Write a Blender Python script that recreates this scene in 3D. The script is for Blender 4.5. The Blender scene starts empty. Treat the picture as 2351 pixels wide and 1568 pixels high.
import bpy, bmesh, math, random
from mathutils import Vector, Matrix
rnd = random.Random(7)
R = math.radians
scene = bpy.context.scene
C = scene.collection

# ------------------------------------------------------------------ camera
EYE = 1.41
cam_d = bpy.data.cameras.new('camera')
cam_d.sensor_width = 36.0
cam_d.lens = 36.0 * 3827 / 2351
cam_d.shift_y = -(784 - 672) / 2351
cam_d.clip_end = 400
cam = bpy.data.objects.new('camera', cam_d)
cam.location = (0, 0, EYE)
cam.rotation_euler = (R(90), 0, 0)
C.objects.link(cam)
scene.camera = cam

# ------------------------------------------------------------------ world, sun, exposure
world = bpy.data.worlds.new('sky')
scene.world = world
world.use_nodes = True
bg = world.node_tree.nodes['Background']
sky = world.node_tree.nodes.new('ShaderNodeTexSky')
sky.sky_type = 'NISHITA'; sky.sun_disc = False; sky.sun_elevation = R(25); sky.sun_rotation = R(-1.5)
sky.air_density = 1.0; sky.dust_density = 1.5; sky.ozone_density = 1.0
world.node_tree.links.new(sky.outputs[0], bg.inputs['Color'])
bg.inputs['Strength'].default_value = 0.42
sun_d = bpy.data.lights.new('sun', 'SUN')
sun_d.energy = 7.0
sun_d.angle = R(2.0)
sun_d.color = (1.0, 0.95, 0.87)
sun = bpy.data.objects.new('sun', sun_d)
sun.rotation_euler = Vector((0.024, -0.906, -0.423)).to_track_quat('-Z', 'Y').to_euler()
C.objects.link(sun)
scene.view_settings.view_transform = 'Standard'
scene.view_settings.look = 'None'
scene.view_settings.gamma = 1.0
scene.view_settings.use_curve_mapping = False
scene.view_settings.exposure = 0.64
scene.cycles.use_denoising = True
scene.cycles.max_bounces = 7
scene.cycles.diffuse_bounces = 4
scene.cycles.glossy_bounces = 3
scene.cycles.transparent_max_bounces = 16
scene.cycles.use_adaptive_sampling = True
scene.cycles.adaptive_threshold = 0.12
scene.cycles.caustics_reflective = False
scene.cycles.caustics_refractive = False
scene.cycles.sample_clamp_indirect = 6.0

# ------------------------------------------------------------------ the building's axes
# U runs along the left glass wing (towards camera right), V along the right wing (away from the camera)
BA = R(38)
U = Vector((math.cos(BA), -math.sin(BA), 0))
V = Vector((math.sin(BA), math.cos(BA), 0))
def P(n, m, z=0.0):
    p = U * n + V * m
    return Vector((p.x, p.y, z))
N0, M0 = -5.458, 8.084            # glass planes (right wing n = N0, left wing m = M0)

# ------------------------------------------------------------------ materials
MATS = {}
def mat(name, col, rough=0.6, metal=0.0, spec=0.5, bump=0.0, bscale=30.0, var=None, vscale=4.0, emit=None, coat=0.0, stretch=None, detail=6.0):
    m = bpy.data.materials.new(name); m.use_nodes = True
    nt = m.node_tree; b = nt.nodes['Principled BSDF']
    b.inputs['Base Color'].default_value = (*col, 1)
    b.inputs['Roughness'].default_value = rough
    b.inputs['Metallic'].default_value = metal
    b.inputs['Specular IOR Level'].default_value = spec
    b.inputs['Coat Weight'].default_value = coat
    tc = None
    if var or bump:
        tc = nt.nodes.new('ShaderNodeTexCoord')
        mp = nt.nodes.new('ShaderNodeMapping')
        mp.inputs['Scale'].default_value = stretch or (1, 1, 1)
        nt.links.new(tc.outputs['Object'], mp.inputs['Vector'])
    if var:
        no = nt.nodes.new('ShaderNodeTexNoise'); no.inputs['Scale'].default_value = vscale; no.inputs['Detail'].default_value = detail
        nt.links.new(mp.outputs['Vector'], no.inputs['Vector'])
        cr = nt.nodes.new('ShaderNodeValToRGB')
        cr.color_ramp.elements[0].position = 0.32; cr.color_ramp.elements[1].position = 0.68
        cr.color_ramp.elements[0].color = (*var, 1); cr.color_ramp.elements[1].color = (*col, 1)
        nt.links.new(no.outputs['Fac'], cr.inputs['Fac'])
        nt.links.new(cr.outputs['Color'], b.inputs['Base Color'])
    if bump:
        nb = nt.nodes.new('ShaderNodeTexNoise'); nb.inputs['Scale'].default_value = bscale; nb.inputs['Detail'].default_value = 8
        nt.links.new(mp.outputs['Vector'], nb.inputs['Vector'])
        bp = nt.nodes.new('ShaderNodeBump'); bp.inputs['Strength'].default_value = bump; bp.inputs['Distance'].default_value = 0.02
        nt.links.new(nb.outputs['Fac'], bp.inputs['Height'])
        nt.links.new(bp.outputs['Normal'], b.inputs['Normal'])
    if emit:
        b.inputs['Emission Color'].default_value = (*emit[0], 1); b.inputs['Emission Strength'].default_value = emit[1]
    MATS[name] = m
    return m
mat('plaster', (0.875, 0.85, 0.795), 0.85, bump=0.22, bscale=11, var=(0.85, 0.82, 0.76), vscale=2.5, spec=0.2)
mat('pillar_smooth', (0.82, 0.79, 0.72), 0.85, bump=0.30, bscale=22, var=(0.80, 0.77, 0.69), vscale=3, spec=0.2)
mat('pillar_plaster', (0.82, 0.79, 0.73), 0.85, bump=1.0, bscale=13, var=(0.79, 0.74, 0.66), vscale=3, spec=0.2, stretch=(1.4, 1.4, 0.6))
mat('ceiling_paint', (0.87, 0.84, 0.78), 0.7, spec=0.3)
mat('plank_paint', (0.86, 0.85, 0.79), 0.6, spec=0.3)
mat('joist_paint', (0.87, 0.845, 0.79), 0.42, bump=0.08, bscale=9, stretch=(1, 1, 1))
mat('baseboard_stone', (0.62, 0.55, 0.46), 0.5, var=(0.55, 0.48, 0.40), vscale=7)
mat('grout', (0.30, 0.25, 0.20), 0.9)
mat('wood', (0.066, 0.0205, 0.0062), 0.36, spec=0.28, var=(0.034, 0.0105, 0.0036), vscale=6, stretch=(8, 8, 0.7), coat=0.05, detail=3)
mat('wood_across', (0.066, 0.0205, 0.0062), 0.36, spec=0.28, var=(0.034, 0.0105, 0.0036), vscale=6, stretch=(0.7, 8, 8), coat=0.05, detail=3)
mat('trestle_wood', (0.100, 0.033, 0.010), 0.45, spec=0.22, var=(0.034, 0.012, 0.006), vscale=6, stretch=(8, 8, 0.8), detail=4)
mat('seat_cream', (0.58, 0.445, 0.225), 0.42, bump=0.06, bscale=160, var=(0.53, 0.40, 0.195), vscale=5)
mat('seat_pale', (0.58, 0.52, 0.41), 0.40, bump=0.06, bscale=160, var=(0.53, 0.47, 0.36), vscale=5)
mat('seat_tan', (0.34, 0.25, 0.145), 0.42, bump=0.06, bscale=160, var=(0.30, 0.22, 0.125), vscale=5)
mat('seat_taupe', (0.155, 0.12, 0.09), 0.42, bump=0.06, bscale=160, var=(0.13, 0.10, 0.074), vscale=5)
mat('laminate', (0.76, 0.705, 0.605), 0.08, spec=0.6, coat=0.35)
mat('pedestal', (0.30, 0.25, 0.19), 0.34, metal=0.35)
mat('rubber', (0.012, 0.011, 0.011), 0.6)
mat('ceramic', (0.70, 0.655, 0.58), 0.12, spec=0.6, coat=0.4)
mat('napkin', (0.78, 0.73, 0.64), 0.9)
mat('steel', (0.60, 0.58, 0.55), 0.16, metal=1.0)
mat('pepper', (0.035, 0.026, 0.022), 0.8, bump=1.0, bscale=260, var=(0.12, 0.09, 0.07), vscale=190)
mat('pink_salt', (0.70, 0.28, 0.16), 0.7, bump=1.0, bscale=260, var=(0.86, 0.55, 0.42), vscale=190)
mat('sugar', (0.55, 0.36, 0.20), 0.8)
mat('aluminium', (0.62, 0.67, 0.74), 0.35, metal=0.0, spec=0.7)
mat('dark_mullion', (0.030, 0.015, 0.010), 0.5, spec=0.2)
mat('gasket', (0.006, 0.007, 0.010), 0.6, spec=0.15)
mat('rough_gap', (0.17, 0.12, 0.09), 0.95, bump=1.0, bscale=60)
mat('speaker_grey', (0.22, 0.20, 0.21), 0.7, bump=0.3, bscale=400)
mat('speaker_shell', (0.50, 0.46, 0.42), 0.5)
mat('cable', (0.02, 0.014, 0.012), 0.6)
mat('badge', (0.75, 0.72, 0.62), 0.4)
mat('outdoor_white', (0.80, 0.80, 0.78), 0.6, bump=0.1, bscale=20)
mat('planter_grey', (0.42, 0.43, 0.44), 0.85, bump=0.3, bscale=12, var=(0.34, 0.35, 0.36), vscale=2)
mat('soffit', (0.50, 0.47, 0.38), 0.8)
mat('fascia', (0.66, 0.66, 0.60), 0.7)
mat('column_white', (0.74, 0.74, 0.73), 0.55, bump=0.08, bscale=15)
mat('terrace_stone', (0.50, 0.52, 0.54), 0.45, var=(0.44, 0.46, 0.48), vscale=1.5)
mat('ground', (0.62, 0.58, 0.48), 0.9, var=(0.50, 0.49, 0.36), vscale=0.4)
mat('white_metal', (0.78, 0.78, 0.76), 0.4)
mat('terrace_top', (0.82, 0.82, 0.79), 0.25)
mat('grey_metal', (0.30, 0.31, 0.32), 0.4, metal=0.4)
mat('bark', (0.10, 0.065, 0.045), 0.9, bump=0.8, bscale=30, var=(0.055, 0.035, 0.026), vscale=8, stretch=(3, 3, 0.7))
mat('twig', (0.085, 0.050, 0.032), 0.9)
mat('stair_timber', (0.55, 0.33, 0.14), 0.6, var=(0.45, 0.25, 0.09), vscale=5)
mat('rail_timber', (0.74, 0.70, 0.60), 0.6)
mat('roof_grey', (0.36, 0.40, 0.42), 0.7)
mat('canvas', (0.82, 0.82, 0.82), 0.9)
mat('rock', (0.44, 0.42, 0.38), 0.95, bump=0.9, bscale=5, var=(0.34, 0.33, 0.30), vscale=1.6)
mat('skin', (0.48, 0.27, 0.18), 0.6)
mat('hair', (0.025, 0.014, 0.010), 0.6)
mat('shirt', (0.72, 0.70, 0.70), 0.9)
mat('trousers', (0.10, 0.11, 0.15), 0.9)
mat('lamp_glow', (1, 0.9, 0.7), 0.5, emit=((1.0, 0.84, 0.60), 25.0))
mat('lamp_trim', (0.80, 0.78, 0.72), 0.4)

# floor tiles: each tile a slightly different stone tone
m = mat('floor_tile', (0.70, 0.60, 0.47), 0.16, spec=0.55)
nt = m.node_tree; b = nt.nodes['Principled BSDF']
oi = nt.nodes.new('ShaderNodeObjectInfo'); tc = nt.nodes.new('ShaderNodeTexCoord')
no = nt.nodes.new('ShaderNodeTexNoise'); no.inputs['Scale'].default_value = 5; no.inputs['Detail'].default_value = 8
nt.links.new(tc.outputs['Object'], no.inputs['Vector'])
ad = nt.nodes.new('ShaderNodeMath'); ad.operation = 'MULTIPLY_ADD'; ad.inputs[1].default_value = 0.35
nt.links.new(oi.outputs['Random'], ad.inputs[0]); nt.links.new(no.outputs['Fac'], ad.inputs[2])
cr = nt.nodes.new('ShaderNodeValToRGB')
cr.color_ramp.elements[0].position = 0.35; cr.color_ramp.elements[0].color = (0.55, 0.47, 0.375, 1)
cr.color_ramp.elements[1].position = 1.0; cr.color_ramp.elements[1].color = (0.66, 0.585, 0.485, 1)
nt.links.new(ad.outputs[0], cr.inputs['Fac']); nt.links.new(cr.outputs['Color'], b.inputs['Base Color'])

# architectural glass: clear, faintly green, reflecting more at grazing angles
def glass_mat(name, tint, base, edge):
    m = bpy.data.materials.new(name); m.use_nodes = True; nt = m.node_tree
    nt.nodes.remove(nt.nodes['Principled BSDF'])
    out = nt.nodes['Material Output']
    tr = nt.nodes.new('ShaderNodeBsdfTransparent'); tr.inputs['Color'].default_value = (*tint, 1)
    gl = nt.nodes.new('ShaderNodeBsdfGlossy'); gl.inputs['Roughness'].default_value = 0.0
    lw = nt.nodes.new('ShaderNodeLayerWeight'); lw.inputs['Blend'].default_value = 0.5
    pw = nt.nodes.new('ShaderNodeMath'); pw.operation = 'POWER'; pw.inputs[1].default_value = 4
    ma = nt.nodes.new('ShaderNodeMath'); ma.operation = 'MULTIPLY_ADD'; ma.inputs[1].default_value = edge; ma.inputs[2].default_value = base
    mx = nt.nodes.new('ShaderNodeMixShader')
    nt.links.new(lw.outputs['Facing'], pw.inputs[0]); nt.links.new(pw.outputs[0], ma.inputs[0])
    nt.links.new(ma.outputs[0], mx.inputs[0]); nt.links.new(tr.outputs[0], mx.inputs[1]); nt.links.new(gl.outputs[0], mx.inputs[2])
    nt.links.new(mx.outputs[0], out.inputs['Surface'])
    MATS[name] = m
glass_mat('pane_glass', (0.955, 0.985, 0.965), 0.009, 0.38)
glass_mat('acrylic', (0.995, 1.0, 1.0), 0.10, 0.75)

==

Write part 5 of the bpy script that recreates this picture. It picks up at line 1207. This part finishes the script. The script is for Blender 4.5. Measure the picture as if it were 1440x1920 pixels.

==

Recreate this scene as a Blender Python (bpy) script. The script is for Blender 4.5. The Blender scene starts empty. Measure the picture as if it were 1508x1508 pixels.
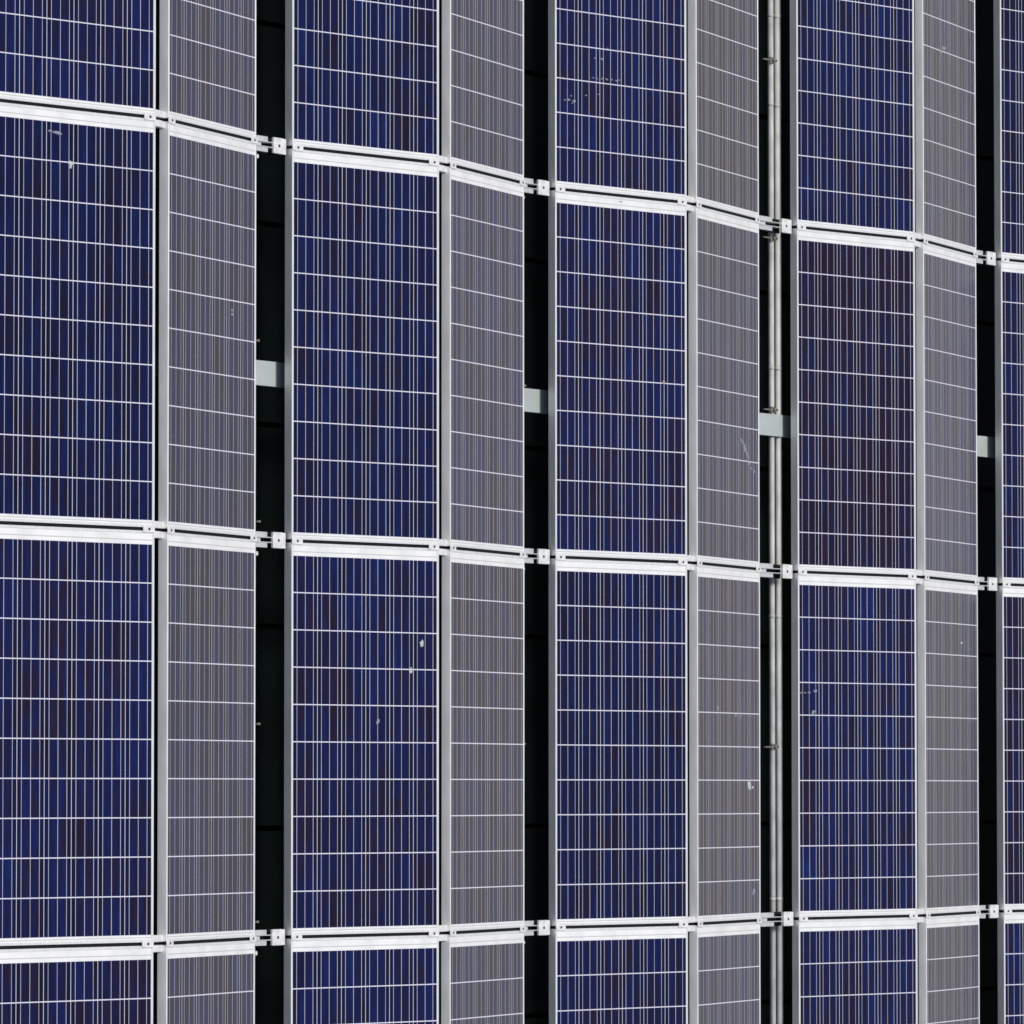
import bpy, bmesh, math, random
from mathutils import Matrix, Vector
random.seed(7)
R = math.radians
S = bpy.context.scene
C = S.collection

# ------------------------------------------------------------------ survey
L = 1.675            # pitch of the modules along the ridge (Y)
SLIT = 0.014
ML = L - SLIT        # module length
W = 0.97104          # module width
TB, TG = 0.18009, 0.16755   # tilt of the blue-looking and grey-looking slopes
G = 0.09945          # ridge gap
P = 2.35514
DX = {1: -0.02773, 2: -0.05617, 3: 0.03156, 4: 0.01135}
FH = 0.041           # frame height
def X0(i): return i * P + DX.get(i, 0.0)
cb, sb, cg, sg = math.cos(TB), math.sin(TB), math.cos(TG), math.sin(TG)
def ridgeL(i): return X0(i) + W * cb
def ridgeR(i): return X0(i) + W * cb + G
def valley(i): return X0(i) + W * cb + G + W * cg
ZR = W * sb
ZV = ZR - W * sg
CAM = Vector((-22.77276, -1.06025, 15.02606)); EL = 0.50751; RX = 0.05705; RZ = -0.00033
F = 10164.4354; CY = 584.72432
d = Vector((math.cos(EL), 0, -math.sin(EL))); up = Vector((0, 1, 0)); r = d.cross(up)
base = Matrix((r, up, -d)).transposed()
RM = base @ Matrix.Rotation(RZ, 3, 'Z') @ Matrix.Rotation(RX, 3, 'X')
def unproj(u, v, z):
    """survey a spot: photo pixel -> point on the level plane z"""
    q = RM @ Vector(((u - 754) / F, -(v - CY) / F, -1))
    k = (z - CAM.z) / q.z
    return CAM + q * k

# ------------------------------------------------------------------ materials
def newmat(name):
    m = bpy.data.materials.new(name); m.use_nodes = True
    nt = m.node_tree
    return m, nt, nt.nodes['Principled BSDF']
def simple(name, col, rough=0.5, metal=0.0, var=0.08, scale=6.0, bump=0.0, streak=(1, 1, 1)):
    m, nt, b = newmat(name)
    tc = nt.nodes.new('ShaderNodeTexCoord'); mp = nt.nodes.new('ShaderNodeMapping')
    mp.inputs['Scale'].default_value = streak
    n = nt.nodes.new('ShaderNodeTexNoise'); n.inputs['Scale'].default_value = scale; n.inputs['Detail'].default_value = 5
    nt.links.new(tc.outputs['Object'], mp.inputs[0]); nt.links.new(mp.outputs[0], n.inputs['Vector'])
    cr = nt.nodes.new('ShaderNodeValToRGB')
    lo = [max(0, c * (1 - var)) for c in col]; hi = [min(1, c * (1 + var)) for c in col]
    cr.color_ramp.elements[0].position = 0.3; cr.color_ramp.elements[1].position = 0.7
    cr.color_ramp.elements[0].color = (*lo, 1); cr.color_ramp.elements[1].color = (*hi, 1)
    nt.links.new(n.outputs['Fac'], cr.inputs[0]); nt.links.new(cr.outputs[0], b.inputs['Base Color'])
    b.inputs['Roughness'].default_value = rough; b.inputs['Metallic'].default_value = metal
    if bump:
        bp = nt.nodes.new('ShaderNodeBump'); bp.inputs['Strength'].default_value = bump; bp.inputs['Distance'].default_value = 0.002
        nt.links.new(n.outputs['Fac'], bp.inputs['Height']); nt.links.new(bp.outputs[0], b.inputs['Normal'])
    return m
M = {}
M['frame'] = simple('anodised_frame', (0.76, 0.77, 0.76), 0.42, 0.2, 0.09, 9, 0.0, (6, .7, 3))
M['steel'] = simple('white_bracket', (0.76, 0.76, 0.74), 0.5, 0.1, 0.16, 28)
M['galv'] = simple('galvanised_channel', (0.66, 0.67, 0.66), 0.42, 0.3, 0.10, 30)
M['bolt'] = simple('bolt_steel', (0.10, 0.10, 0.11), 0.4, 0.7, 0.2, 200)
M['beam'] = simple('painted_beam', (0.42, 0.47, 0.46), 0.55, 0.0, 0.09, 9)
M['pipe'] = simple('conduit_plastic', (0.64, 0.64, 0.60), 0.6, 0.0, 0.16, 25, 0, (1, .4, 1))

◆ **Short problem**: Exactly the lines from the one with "Recreate this scene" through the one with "return CAM + q * k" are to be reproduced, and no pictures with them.

◆ **Answer to the problem**:
Recreate this scene as a Blender Python (bpy) script. The script is for Blender 4.5. The Blender scene starts empty. Measure the picture as if it were 1508x1508 pixels.
import bpy, bmesh, math, random
from mathutils import Matrix, Vector
random.seed(7)
R = math.radians
S = bpy.context.scene
C = S.collection

# ------------------------------------------------------------------ survey
L = 1.675            # pitch of the modules along the ridge (Y)
SLIT = 0.014
ML = L - SLIT        # module length
W = 0.97104          # module width
TB, TG = 0.18009, 0.16755   # tilt of the blue-looking and grey-looking slopes
G = 0.09945          # ridge gap
P = 2.35514
DX = {1: -0.02773, 2: -0.05617, 3: 0.03156, 4: 0.01135}
FH = 0.041           # frame height
def X0(i): return i * P + DX.get(i, 0.0)
cb, sb, cg, sg = math.cos(TB), math.sin(TB), math.cos(TG), math.sin(TG)
def ridgeL(i): return X0(i) + W * cb
def ridgeR(i): return X0(i) + W * cb + G
def valley(i): return X0(i) + W * cb + G + W * cg
ZR = W * sb
ZV = ZR - W * sg
CAM = Vector((-22.77276, -1.06025, 15.02606)); EL = 0.50751; RX = 0.05705; RZ = -0.00033
F = 10164.4354; CY = 584.72432
d = Vector((math.cos(EL), 0, -math.sin(EL))); up = Vector((0, 1, 0)); r = d.cross(up)
base = Matrix((r, up, -d)).transposed()
RM = base @ Matrix.Rotation(RZ, 3, 'Z') @ Matrix.Rotation(RX, 3, 'X')
def unproj(u, v, z):
    """survey a spot: photo pixel -> point on the level plane z"""
    q = RM @ Vector(((u - 754) / F, -(v - CY) / F, -1))
    k = (z - CAM.z) / q.z
    return CAM + q * k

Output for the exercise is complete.